On The Air
Friday 14 May 1999
The two programmes made for fascinating comparisons, representing in an extreme form the two basic approaches TV adopts when dealing with music. To go from one to the other resulted in something of a cultural shock, and not merely because of the types of music involved. John Akomfrah's film on the four-times married, pot-smoking legend who created single- handed much of what we now think of as jazz, was a dazzling visual treat.
Indeed, was its style just a little bit too alluring? Those landscape and cityscape shots, with their greys, filtered pale yellows and lime greens that linked biographical and musical material were almost self- consciously gorgeous, and there were times when they came close to distracting us from Satchmo's gutsy and colourful life and art. But that is a minor niggle, for time and again this film illuminated the musical revolution Armstrong achieved, with its astutely chosen comments from the likes of Wynton Marsalis and Humphrey Lyttleton drawing attention to what one is tempted to call the symphonic breadths of Armstrong's trumpet lines, and, in Marsalis's nicely unexpected phrase, the pain and playfulness of its bluesiness. The life, too, was sketched with humour and sympathy, and the film may come to be seen as a classic of its kind.
On the other channel, Anne-Sophie Mutter's performance of Beethoven's C Minor Sonata, Opus 13, No 2, with pianist Lambert Orkis, was being presented with the sobriety which has characterised all the films in this series devoted to the composer's complete violin sonatas. Virtuosity of the kind which could yield secrets in the biographical format of the Armstrong film would have been merely attention-seeking here, but without the range of visual stimulants provided by, say, a full orchestra what is the filmmaker to do? David Stevens relied on the powerful charm of Miss Mutter's person, with her wonderfully graceful bowing arm, and on Orkis's cat-like precision, letting the performance make its points without hindrance. Perhaps this was not television to set the world alight, but what playing! Ultimately, one was relieved not to be distracted from Beethoven's musical vision by the kind of cross-cultural pretensions and location shooting which characterised Yo-Yo-Ma's films of Bach's cello suites.
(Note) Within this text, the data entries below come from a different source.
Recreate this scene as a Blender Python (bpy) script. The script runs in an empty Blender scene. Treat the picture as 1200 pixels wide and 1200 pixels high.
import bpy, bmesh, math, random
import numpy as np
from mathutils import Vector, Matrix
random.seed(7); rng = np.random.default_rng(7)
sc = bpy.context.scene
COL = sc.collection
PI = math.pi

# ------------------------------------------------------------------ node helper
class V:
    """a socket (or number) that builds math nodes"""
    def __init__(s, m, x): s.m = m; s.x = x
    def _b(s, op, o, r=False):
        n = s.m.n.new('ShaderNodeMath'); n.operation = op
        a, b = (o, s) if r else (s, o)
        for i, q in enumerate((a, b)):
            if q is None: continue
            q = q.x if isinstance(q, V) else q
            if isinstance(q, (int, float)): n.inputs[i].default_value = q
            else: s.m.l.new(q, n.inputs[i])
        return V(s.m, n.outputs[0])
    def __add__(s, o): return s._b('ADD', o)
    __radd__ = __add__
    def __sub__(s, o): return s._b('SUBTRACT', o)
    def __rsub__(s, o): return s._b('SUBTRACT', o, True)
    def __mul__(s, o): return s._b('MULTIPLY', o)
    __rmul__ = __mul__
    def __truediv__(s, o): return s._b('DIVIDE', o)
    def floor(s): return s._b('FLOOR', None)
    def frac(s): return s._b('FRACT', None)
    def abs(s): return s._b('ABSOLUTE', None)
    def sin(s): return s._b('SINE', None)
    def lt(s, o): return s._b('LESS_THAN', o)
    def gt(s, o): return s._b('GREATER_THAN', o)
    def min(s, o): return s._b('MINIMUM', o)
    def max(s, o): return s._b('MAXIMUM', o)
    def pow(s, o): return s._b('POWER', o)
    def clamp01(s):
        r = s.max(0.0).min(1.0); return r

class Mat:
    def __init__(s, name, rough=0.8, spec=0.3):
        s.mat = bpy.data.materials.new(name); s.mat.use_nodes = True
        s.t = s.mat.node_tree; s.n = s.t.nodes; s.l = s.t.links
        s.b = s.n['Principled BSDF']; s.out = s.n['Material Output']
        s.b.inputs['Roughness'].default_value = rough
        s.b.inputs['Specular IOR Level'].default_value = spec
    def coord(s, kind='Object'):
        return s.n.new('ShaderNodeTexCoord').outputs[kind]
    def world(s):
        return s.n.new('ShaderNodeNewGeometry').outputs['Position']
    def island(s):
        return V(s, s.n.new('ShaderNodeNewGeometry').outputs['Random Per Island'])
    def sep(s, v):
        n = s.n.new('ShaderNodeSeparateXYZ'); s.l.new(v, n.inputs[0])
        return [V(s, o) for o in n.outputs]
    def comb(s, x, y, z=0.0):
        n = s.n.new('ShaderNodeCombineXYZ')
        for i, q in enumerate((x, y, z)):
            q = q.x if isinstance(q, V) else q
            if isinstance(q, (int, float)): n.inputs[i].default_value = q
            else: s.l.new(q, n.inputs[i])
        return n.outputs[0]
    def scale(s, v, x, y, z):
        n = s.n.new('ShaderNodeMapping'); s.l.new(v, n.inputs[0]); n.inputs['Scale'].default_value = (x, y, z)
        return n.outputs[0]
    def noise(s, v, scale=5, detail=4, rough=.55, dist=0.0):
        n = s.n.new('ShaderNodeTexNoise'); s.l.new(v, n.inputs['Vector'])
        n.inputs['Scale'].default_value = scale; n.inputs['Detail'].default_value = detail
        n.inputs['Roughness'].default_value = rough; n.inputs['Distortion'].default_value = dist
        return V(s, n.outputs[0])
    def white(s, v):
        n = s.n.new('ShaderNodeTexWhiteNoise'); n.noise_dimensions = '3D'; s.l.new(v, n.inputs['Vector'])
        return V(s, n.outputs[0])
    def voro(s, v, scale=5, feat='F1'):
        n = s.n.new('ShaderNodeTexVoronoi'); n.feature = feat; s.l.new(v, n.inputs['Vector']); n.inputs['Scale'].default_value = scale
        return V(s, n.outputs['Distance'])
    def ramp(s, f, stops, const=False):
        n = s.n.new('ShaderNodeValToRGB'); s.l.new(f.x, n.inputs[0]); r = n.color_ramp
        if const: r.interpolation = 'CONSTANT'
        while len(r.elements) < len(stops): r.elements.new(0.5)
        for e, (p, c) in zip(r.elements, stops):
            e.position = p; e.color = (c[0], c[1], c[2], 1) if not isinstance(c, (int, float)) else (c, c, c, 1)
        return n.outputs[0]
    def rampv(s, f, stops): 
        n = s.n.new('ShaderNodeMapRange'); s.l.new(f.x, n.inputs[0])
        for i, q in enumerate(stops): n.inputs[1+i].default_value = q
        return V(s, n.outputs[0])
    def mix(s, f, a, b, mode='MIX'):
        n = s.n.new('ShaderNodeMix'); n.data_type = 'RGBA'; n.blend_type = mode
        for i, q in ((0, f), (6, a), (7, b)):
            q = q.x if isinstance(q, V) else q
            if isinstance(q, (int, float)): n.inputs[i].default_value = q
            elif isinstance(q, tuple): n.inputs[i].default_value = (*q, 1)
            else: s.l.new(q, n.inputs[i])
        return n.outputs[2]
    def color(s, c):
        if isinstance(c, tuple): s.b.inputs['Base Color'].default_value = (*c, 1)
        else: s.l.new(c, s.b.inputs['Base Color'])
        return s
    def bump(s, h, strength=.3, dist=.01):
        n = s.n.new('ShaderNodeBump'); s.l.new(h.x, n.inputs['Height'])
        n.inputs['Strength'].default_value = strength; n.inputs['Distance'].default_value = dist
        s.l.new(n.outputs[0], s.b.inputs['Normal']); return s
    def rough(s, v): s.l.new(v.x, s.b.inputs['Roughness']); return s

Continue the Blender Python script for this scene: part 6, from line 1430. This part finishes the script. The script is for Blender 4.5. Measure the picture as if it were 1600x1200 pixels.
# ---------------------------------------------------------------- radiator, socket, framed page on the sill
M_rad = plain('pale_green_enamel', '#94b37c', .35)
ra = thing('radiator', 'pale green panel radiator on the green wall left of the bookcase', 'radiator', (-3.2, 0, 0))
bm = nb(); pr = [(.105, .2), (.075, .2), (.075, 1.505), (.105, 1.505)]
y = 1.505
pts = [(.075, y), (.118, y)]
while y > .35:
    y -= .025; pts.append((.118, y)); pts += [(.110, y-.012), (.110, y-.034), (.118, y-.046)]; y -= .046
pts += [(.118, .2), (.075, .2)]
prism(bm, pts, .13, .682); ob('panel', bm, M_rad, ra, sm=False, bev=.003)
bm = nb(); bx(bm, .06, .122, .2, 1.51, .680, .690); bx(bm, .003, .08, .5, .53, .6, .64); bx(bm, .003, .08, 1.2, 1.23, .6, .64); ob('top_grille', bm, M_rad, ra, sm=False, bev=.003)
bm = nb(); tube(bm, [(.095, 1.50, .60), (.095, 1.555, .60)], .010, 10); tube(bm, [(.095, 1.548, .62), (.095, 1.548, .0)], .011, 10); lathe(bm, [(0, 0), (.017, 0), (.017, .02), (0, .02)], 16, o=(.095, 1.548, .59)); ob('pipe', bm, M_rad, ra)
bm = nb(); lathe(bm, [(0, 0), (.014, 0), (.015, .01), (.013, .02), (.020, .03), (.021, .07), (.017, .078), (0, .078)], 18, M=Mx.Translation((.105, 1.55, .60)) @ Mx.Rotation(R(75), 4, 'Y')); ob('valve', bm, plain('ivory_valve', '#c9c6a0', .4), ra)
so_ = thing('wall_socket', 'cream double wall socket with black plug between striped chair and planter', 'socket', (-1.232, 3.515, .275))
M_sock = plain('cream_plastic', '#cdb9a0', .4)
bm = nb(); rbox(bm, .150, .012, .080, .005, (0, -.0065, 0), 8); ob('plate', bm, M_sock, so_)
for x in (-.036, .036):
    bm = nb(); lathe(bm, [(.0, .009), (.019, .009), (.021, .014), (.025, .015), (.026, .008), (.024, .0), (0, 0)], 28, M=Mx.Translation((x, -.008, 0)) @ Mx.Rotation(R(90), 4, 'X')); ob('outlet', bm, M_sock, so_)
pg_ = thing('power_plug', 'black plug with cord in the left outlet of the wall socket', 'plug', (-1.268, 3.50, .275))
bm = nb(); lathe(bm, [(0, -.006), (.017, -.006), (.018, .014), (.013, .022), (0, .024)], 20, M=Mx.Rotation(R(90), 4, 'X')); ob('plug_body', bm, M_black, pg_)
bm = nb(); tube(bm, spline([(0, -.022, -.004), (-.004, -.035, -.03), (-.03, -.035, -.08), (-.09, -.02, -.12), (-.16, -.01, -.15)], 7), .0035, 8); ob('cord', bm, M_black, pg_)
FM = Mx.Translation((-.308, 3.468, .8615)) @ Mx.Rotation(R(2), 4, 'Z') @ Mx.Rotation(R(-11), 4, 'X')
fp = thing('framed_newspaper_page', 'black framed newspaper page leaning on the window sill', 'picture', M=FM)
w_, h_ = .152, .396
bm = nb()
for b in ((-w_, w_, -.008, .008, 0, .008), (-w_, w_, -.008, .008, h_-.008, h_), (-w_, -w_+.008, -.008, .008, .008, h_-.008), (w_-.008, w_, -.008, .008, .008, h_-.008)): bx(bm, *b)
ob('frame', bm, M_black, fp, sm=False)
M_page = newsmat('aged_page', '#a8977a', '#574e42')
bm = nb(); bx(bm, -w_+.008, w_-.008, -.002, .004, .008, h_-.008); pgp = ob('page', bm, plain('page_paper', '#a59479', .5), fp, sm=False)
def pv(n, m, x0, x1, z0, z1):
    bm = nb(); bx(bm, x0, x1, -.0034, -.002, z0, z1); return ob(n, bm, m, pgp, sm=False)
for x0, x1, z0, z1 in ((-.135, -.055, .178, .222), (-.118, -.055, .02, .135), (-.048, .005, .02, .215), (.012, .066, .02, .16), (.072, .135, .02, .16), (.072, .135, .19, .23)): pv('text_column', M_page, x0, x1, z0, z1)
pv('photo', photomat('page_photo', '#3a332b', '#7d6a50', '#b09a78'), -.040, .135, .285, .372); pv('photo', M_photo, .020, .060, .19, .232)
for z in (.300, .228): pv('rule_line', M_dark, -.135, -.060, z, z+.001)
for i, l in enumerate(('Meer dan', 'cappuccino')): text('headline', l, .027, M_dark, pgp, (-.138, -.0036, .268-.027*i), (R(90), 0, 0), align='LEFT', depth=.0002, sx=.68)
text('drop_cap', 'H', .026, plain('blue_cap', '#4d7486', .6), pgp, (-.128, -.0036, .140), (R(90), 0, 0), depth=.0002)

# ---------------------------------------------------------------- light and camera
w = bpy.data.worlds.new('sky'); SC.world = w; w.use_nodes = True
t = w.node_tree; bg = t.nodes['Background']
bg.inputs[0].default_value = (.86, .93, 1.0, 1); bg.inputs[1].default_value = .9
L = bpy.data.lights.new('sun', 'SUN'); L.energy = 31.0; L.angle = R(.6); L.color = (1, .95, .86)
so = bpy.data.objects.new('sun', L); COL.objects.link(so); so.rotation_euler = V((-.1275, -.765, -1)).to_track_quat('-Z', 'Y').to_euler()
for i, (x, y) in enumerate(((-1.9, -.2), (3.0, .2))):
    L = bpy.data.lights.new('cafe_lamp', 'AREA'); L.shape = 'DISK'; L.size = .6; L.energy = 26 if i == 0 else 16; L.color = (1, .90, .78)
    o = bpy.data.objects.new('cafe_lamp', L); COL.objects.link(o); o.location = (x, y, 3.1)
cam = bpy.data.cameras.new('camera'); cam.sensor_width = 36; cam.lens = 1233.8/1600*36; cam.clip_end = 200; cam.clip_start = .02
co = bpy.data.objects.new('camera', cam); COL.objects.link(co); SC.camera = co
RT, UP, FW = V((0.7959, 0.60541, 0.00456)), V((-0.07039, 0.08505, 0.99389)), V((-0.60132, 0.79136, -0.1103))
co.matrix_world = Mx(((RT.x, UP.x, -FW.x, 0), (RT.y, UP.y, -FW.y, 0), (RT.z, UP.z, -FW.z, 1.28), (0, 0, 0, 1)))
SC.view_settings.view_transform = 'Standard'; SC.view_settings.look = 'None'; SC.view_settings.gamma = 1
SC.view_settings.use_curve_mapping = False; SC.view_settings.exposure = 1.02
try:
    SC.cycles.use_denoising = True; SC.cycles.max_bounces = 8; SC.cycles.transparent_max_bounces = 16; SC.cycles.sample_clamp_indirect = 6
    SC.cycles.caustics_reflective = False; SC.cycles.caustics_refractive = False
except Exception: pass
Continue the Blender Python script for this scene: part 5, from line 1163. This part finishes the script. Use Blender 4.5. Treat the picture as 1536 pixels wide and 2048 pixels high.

On the same evening, BBC Radio 3 also had something of considerable interest to offer. For something like 80 years, Bax's In Memoriam - Padraig Pearse has been thought to exist only in piano score, but this open avowal of the composer's republican sympathies has recently come to light in full orchestral dress, and it was fascinating to hear another work from what was arguably his richest creative period.
It was splendidly performed by Vernon Handley and the BBC Philharmonic in a concert of Bax's rarities, which also included the late Piano Concertante for the left hand, with Margaret Fingerhut as the authoritative soloist.